When I was writing technical articles regularly, my blog was an invaluable tool. I could float ideas to a global audience and get great feedback that would help shape my thoughts before my writing went to press and international distribution. Given I have enjoyed dialog with a number of readers and writers whose poetic sensibilities seem similar to my own (Nick, Pearl, Michael, Collin, Carol and Jenni just to name a few), and given Pandora For Poetry doesn’t exist yet, I thought I might likewise solicit feedback on part of my reading list for my upcoming semester at Pacific. Here’s what I have so far:

  • B.H. Fairchild, Early Occult Memory Systems…
  • Robert Wrigley, In The Bank Of Beautiful Sins
  • Gregory Orr, Concerning the Book that is the Body…
  • Renate Wood, The Patience Of Ice
  • Li-Young Lee, The Winged Seed
  • Louise Glück, Ararat
  • Dorianne Laux, What We Carry
  • Joseph Millar, Fortune
  • Joan Aleshire, This Far

As well as a number of books (at least one each) from faculty members with whose work I am less familiar. I strongly suspect I will really like those books as well, but the ones above are an even stronger suspicion based on previous experience with the author.

So, given that list, what else would you recommend? Or do you think some other book by one of the above authors is stronger, or more in line with the rest? Or, if you’ve been following my blog for awhile and think you know what I like, what else might you recommend that has nothing to do with the above list, but still is something you think would inform my study of poetry? Or what do you like, that doesn’t have anything to do with what I might like, that you still think I just have to read?

First Read of Louise Glück’s The Wild Iris

My first read of this little book of poems left me haunted. The title poem, presented first, seems to encapsulate the whole experience for me: I felt as though I were plunged into someone else’s completely well-formed line of thought and therefore that if I could only stay with it long enough, I was bound to understand (prosaically speaking) “what was going on.” The themes of life, death, and emergence–and the constant desire of my mind to reflect back to the title, the idea that this was about a flower–represent my experience of the book as a whole.

Throughout the work, it seems clear that pairs of entities are coming to terms with each other, but I was not always certain which pairs: husband and wife, gardener and plant, God and man, or, most abstractly, creator and creation. The book weaves through cyclical patterns of plants/flowers, seasons, and two types of prayer (vespers in the evening and matins in the morning). The poems themselves, individually, almost seem to cycle as well.
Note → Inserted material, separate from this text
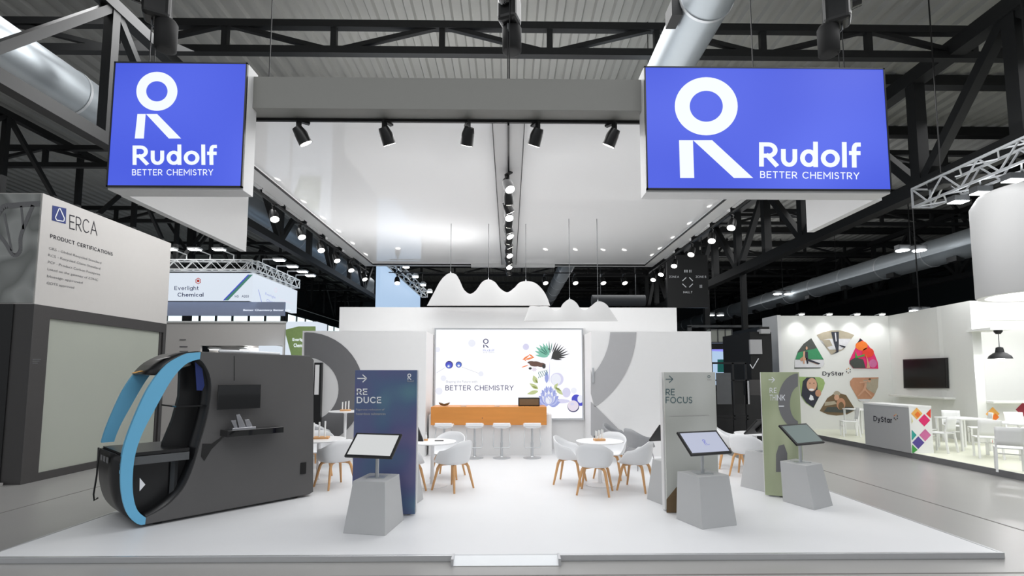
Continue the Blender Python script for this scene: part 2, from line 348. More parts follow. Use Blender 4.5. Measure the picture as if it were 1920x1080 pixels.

I was stunned at Glück’s ability to hang a thought on a well broken line, how perfectly selected everything was, how honest yet spare. In the end, the work left me humming simultaneously with sadness and hope–but more sadness than anything, the kind of sadness I sometimes feel amidst intense beauty; a kind of homelonging, the weight of separation. I have found in it a reflection of my own current struggle to come to terms with some of the recent profound events in my life, with God, and with art. The book poses more questions than answers, leaves more out of focus than clear. In the end, it seems to communicate a sensibility, as though I know this writer’s voice like my own.